> **Your goal**
Below is a listing. Gather each line of it that contains "scene".

> **Dataset excerpt**

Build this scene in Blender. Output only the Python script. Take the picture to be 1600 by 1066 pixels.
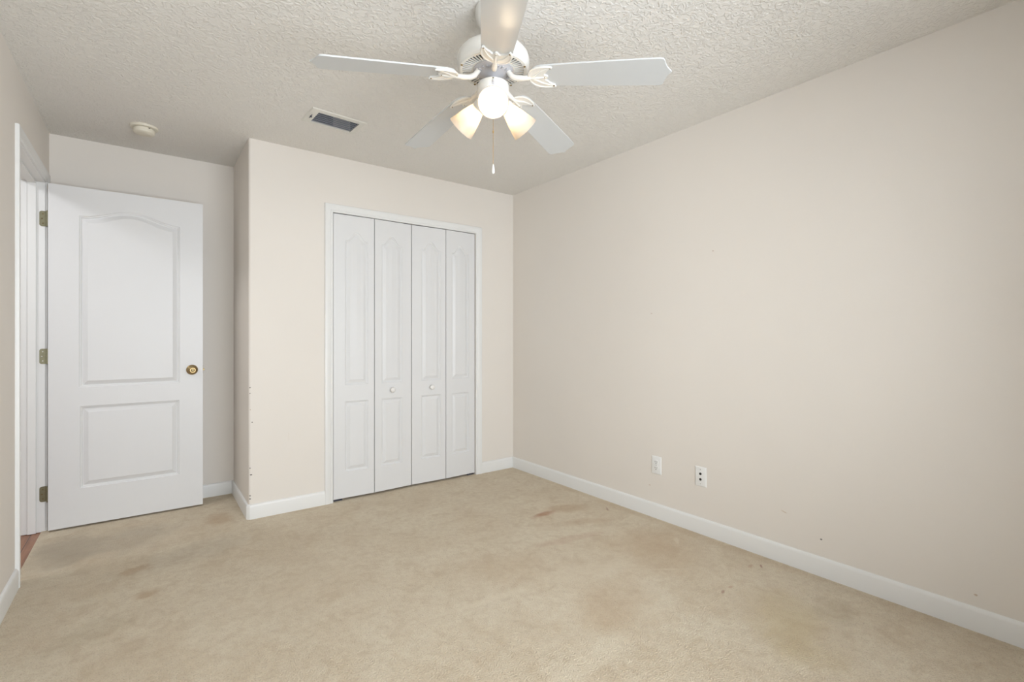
import bpy, bmesh, math, random
from mathutils import Vector, Matrix
random.seed(7)
for o in list(bpy.data.objects): bpy.data.objects.remove(o)
COL = bpy.context.scene.collection
SC = bpy.context.scene
PI = math.pi
def lin(c):
    c /= 255.0
    return c / 12.92 if c <= 0.04045 else ((c + 0.055) / 1.055) ** 2.4
def rgb(r, g, b): return (lin(r), lin(g), lin(b), 1.0)

# ------------------------------------------------------------------ camera, sky, lights, exposure
CAMZ = 1.164
cam_d = bpy.data.cameras.new('camera'); cam = bpy.data.objects.new('camera', cam_d); COL.objects.link(cam)
cam_d.sensor_fit = 'HORIZONTAL'; cam_d.sensor_width = 36.0
cam_d.lens = 762.27 / 1600 * 36.0
cam_d.shift_y = -(533.0 - 527.35) / 1600.0
cam_d.clip_start = 0.02
cam.location = (0, 0, CAMZ); cam.rotation_euler = (PI / 2, 0, -0.64285)
SC.camera = cam

w = bpy.data.worlds.new('world'); SC.world = w; w.use_nodes = True
bg = w.node_tree.nodes['Background']; bg.inputs['Color'].default_value = (0.80, 0.90, 1.0, 1); bg.inputs['Strength'].default_value = 2.0

def daylight(name, loc, rot, sx, sy, energy):          # sky light arriving at a window, just outside its pane
    ad = bpy.data.lights.new(name, 'AREA'); ao = bpy.data.objects.new(name, ad); COL.objects.link(ao)
    ad.shape = 'RECTANGLE'; ad.size = sx; ad.size_y = sy; ad.energy = energy; ad.color = (0.92, 0.958, 1.0)
    ao.location = loc; ao.rotation_euler = rot
daylight('daylight_rear_window', (0.825, -0.86, 1.30), (PI / 2, 0, 0), 1.95, 1.8, 57)
hd = bpy.data.lights.new('hall_fill_light', 'AREA'); ho = bpy.data.objects.new('hall_fill_light', hd); COL.objects.link(ho)  # added fill without a fixture, brightens the hall side of the door jamb
hd.shape = 'DISK'; hd.size = 0.35; hd.energy = 9; hd.color = (0.96, 0.97, 1.0); ho.location = (-1.25, 3.2, 2.40)
SC.view_settings.view_transform = 'Standard'; SC.view_settings.look = 'None'
SC.view_settings.gamma = 1.0; SC.view_settings.exposure = 0.61
SC.view_settings.use_curve_mapping = False
BULB_E = 26.0

# ------------------------------------------------------------------ material helpers
class NT:
    def __init__(s, name):
        s.m = bpy.data.materials.new(name); s.m.use_nodes = True
        s.t = s.m.node_tree; s.n = s.t.nodes; s.l = s.t.links
        s.b = s.n['Principled BSDF']; s.out = s.n['Material Output']
    def new(s, t, **kw):
        x = s.n.new(t)
        for k, v in kw.items(): setattr(x, k, v)
        return x
    def link(s, a, b): s.l.new(a, b)
    def coord(s):
        if not hasattr(s, '_c'): s._c = s.new('ShaderNodeTexCoord').outputs['Object']
        return s._c
    def mapping(s, loc=(0, 0, 0), rot=(0, 0, 0), scale=(1, 1, 1), typ='TEXTURE', vec=None):
        m = s.new('ShaderNodeMapping', vector_type=typ)
        m.inputs['Location'].default_value = loc; m.inputs['Rotation'].default_value = rot; m.inputs['Scale'].default_value = scale
        s.link(vec or s.coord(), m.inputs['Vector']); return m.outputs[0]
    def noise(s, scale, detail=2, rough=0.5, dist=0.0, vec=None):
        n = s.new('ShaderNodeTexNoise'); n.inputs['Scale'].default_value = scale; n.inputs['Detail'].default_value = detail
        n.inputs['Roughness'].default_value = rough; n.inputs['Distortion'].default_value = dist
        s.link(vec or s.coord(), n.inputs['Vector']); return n.outputs['Fac']
    def rng(s, v, a, b, c=0.0, d=1.0, smooth=True):
        r = s.new('ShaderNodeMapRange', interpolation_type='SMOOTHSTEP' if smooth else 'LINEAR')
        r.inputs['From Min'].default_value = a; r.inputs['From Max'].default_value = b
        r.inputs['To Min'].default_value = c; r.inputs['To Max'].default_value = d
        s.link(v, r.inputs['Value']); return r.outputs[0]
    def math(s, op, a, b):
        m = s.new('ShaderNodeMath', operation=op)
        for i, x in enumerate((a, b)):
            if isinstance(x, (int, float)): m.inputs[i].default_value = x
            else: s.link(x, m.inputs[i])
        return m.outputs[0]
    def mix(s, fac, a, b):
        m = s.new('ShaderNodeMix', data_type='RGBA')
        if isinstance(fac, (int, float)): m.inputs[0].default_value = fac
        else: s.link(fac, m.inputs[0])
        for i, x in ((6, a), (7, b)):
            if isinstance(x, tuple): m.inputs[i].default_value = x
            else: s.link(x, m.inputs[i])
        return m.outputs[2]
    def bump(s, h, strength, dist):
        b = s.new('ShaderNodeBump'); b.inputs['Strength'].default_value = strength; b.inputs['Distance'].default_value = dist
        s.link(h, b.inputs['Height']); s.link(b.outputs[0], s.b.inputs['Normal']); return b
    def set(s, color=None, rough=0.5, metal=0.0, spec=0.5):
        if color is not None:
            if isinstance(color, tuple): s.b.inputs['Base Color'].default_value = color
            else: s.link(color, s.b.inputs['Base Color'])
        s.b.inputs['Roughness'].default_value = rough; s.b.inputs['Metallic'].default_value = metal
        s.b.inputs['Specular IOR Level'].default_value = spec
        return s.m
    def blob(s, c, pos, size, rot=0.0, wob=0.5, freq=9.0, plane='xy', amount=1.0, edge=0.55):
        """mask of a stain or painted shade: an ellipse with a ragged edge"""
        if plane == 'xy': loc, rr, sc = (pos[0], pos[1], 0), (0, 0, rot), (size[0], size[1], 100)
        elif plane == 'yz': loc, rr, sc = (0, pos[0], pos[1]), (rot, 0, 0), (100, size[0], size[1])
        else: loc, rr, sc = (pos[0], 0, pos[1]), (0, rot, 0), (size[0], 100, size[1])
        v = s.mapping(loc, rr, sc)
        ln = s.new('ShaderNodeVectorMath', operation='LENGTH'); s.link(v, ln.inputs[0])
        nz = s.noise(freq, 3, 0.6)
        r = s.math('ADD', ln.outputs['Value'], s.math('MULTIPLY', s.math('SUBTRACT', nz, 0.5), wob * 2))
        return s.math('MULTIPLY', s.rng(r, 1.0, 1.0 - edge), amount)

def mat_simple(name, col, rough=0.5, metal=0.0, spec=0.5, nscale=40, var=0.03):
    t = NT(name)
    n = t.noise(nscale, 2)
    dark = tuple(x * (1 - var) for x in col[:3]) + (1,)
    return t.set(t.mix(n, dark, col), rough, metal, spec)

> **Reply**
Build this scene in Blender. Output only the Python script. Take the picture to be 1600 by 1066 pixels.
COL = bpy.context.scene.collection
SC = bpy.context.scene